ALEC and Association of charter schools use public funds to bust teacher unions.

The American Legislative Exchange Council was behind many of the stand-and-kill laws like the one that led to the murder of Trayvon Martin in Florida. When this became known, funders and many corporate sponsors publically fled from their affiliation with ALEC.

Interestingly, not the The National Association of Charter School Authorizers (NACSA). 

NACSA is a long-time member of ALEC. NACSA is funded in part with tax money as a result of its work with school districts and state departments of education. NACSA has contracts with the Denver Public Schools, Baltimore City Public Schools, Arkansas Department of Education, California Department of Education, and the Los Angeles Unified School District.

A key agenda item for ALEC is outlawing collective bargaining rights for public employee unions. Their relationship with NACSA is not all that surprising.

That the affiliation is funded using taxpayer money is another matter.

That would be union member’s money.

NACSA, with headquarters in Chicago, has a Board of Directors that includes the American Enterprise Institute’s Rick Hess and a Director of Stand for Children.
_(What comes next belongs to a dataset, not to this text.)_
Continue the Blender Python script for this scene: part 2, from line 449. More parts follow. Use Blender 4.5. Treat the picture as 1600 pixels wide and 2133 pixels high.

One thought on “ALEC and Association of charter schools use public funds to bust teacher unions.

  1. NACSA is working state by state to destroy local democratic control of public education through their “model” charter school authorizing legislation. NACSA had openly been using ALEC to sell this legislation, as stated on the NACSA web site. However, NACSA removed the ALEC reference once ALEC became too hot to be associated with.

    James Osborne of Philadelphia Inquirer wrote about the NACSA/ALEC connection:

    “the association also employs a Washington lobbying firm, primarily to push for more federal funds for charter-authorizing agencies.

    And it works with the nonprofit American Legislative Exchange Council, founded in 1973 by a conservative political activist. The council gives corporations and think tanks access to its 2,000-plus state-legislator members. The groups are circulating legislation to remove control of charters from local school boards through creation of state charter-school commissions that would free school officials from “regulatory interference by other governmental agencies” – a position even some charter backers say could lead to corruption and more failing schools.

    Gary Miron, an education professor at Western Michigan University who has spent 14 years studying charter schools, described the association as a means for the industry to address criticism in the late 1990s that low-quality schools were opening.

    “Their purpose is to ramp this up, and expand the charter-school movement,” he said.”

    Source: http://mobile.philly.com/news/?wss=/philly/news/homepage/&id=137456663&deliver=iphone&c=y&viewAll=y#more

    NACSA’s model charter legislation http://www.qualitycharters.org/policy/statewide-authorizer-legislation creates an appointed and completely unaccountable state-wide commission that approves new charter schools, overriding local school boards and community wishes. That is specifically what the legislation is designed to do — to destroy local democratic control of public education by taking away the ability of local school boards to approve new charter schools.

    The goal is to force more charter schools on communities that would otherwise resist.